2. The antenna according to claim 1, wherein the shape of the outside frame of the radiation part is a D-type, a similar D-type shape with an arc or a similar D-type with an irregular edge.

3. The antenna according to claim 1, wherein the shape of the first hole of the radiation part is a D-type, a similar D-type, an arc, a trapezoid, a quadrilateral or a polygon having more than four laterals.

4. The antenna according to claim 1, wherein the shape of the first hole is identical to that of the outside frame of the radiation part, and all edges of the first hole are at substantially the same distance to the outside frame of the radiation part.

5. The antenna according to claim 1, wherein the second hole of the ground part is a D-type, a similar D-type, an arc, a trapezoid, a quadrilateral or a polygon having more than four laterals.
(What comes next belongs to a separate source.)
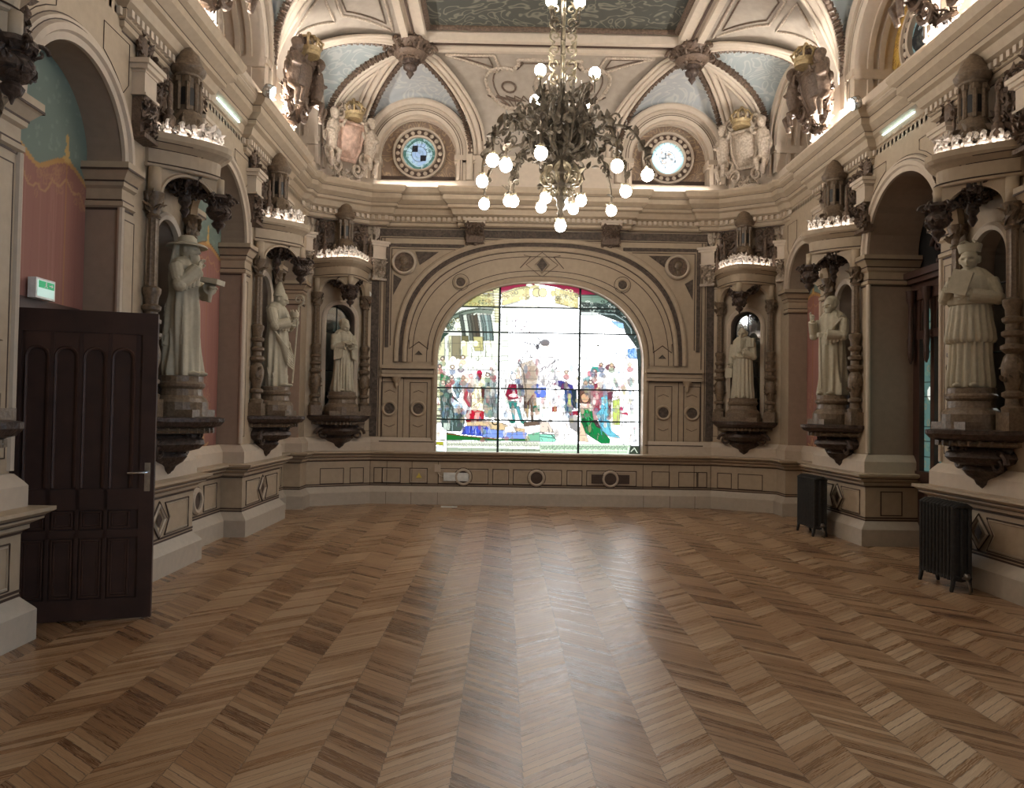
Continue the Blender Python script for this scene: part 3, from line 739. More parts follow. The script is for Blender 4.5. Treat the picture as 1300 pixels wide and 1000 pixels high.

6. The antenna according to claim 1, wherein the radiation part further has a bottom edge, the ground terminal of the ground part is positioned in a range smaller than or equal to ⅓ of a length of the bottom edge of the radiation part.

7. The antenna according to claim 1, wherein the radiation part and the ground part respectively have a plurality of holes for increasing bandwidth of the antenna.

8. The antenna according to claim 1, wherein the bevel edge of the second hole has a horizontal angle for fine tuning or increasing antenna bandwidth of the antenna.

9. The antenna according to claim 1, wherein the feeding terminal is disposed at the top edge of the radiation part, which is farthest away from the bevel edge of the radiation part.